For the past several years, he's been sticking his index finger in the air to determine his best course of action.

For example, in Ohio this week — on an issue important to the conservative Republican base — Romney put that finger in the wind. And he all but froze the dang thing off. It's now down to a stub.

Romney declined to take a stand on Ohio's Senate Bill 5, which requires state employees to contribute 10 percent of their pay to their pensions and curtails public-union bargaining over health plans.

While private-sector workers contribute to their health and pension plans, daring to ask public workers to do so is seen as an outrage among the Democrats. Organized labor is naturally working mightily against the Ohio bill, as it did against a similar version in Wisconsin.

And so Romney showed up Tuesday at an Ohio phone bank that supports SB 5. Conservative Gov. John Kasich signed the law in March, and Democrats are supporting a November referendum to repeal it.

You'd think Romney would understand that by showing up at a conservative phone bank, he was engaging the issue. He was asked about it and, according to CNN, he boldly declined comment.

How pathetic. Romney's spokeswoman, Andrea Saul, responded in emails to reporters, insisting that "Romney believes that the citizens of states should be able to make decisions about important matters of policy that affect their states on their own."

In other words, Romney punted rather than lead.  What makes it worse, Romney had already been on record supporting the Kasich measure.

But Ohio polls show that independents are leaning against the Kasich plan, and Romney, finger in the air as always, was most likely seeking trendy favor there with his silence.

It's not the kind of thing that demonstrates core principles and beliefs, and it set off a predictable firestorm of criticism from conservatives. They pointed out that during the summer, Romney was quite enthusiastic about getting involved in supporting right-to-work laws in New Hampshire.

"So he won't weigh in on an issue in Ohio, but he'll take a stand in New Hampshire?" conservative Club for Growth spokesman Barney Keller told me Wednesday. "The big problem many conservatives have with Mitt Romney is that he's taken both sides of every issue that is important to us."

It's a long list, including everything from mandated health care to taxes.

And later, in Virginia on Wednesday, Romney tried to warm what remained of his stubby digit, but the damage was done.

Romney said in Virginia that he was "110 percent" behind Kasich and SB 5, and added, "I'm sorry if I created any confusion there."

Confusion?

No, Mr. Romney, there is no confusion. Not any longer.
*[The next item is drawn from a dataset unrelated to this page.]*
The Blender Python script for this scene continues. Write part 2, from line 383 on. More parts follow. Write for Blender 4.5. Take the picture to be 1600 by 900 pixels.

Romney has tried to fight the perception, fueled by the equally flawed big-government Texas Gov. Rick Perry (a former Democrat) and others, that with Romney there is no conservatism at his core.

Though he's tried to fight it mightily, Romney has lost that battle with his gutless Ohio trip. And what he said in Virginia only underscores the vacuum within.
...
Like Bill Clinton his core belief is in maintaining his political viability.  When he responded to Perry's criticism of his hiring illegals Romney let slip that he told the contractor he was running for office and he could not be hiring illegals for that reason, not because it was wrong.  Perhaps it is why some Republican leaders like him, but he will be challenged on his authenticity by candidates like Perry.